As soon as the SFC was formed, a command and control structure was created along with the physical handing over of necessary assets. The first arm to operationalise was the air arm followed quickly by the land-based missile forces that began with the Prithvi-II missiles followed by the Agni series. The sea-based deterrent was created with Dhanush missiles on surface platforms that were supplemented with the underwater arm led by INS Arihant. While operationalising its nuclear delivery vehicles and warheads, India has had to contend with an aggressive Pakistani nuclear doctrine. Pakistan claims that its nuclear weapons are solely aimed at India and has vigorously expanded its warhead count vis-à-vis India and has developed tactical nuclear weapons. It claims to have “full spectrum deterrence” and has ruled out ‘no-first-use’ policy.

There is also the expansion of China’s nuclear arsenal, as Beijing is locked in a nuclear arms race with the US. These factors are putting pressure on India’s desire to have an arsenal it describes as a minimum credible deterrent.

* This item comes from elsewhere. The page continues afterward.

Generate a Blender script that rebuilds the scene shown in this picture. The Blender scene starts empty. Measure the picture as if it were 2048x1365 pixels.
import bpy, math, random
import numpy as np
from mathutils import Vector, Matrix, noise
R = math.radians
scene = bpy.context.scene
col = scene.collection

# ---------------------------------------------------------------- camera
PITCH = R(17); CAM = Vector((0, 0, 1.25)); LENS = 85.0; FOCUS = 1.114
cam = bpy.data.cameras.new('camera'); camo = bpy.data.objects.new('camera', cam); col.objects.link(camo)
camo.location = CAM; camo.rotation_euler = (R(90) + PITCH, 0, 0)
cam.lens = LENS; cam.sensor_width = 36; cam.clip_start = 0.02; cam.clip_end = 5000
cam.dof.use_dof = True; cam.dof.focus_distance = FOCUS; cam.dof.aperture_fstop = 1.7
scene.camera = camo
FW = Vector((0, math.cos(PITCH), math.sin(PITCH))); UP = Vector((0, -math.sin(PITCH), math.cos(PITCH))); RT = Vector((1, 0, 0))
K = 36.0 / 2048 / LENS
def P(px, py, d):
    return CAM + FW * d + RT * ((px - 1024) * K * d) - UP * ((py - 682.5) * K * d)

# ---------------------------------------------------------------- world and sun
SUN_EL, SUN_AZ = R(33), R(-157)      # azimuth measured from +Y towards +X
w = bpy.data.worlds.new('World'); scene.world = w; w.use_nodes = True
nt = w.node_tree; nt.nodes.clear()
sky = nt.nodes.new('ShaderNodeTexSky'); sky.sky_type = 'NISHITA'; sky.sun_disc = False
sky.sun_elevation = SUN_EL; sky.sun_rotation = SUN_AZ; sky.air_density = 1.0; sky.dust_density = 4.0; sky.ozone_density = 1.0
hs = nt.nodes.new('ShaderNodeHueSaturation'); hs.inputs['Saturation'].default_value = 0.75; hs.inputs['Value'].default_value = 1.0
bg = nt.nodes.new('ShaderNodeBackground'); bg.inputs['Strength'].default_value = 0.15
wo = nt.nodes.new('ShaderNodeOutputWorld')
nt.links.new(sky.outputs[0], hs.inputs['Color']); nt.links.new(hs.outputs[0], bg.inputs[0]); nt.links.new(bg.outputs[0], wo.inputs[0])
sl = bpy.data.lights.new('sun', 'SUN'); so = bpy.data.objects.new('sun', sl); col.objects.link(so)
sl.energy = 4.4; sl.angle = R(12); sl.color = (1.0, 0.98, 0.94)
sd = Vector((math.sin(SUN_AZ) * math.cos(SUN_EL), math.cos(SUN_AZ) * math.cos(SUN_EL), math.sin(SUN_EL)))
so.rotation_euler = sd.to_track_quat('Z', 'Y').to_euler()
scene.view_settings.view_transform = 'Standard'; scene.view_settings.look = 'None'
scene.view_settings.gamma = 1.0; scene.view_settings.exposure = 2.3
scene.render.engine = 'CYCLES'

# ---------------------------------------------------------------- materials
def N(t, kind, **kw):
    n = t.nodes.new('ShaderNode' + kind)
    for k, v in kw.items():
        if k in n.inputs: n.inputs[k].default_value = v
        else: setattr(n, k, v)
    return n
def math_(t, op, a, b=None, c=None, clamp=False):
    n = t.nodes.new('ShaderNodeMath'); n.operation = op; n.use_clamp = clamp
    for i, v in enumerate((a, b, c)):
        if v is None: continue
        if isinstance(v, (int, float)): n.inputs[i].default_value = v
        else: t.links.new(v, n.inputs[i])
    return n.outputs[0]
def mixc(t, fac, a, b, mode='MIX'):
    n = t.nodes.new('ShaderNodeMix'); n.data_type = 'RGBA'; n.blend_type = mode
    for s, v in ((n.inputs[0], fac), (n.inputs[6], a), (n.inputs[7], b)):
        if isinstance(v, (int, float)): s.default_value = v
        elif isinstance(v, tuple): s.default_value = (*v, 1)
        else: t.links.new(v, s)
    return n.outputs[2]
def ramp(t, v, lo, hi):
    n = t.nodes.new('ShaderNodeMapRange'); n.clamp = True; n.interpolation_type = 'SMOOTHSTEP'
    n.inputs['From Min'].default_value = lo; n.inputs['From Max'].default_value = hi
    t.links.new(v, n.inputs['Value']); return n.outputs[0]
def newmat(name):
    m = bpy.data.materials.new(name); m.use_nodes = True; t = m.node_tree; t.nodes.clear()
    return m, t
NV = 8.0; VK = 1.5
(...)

While India has so far resisted the temptation to match Pakistan warhead for warhead, the expanding Chinese arsenal combined with the development and deployment of China’s ballistic missile defence may force India to adjust the number of its warheads to retain an assured second strike capability.

The new technical developments in the last couple of years that have led to the cannisterised Agni P and Agni-V missiles are a step in the right direction. These missiles are more amenable to enhanced mobility and faster response times and are inherently more survivable. The launching of INS Arihant also strengthens the sea-based deterrent. India needs to quickly operationalise a longer-range sea-launched ballistic missile (SLBM) with multiple independently targetable re-entry vehicle (MIRV) as well as develop an air-launched ballistic missile (ALBM) to further bolster its nuclear arsenal.

Following the Pokhran tests, India has operationalised a credible deterrent that the nation should be justifiably proud of. As newer threats and technologies abound among our adversaries, the ability to keep our nuclear deterrent relevant is well within the reach of our homegrown solutions.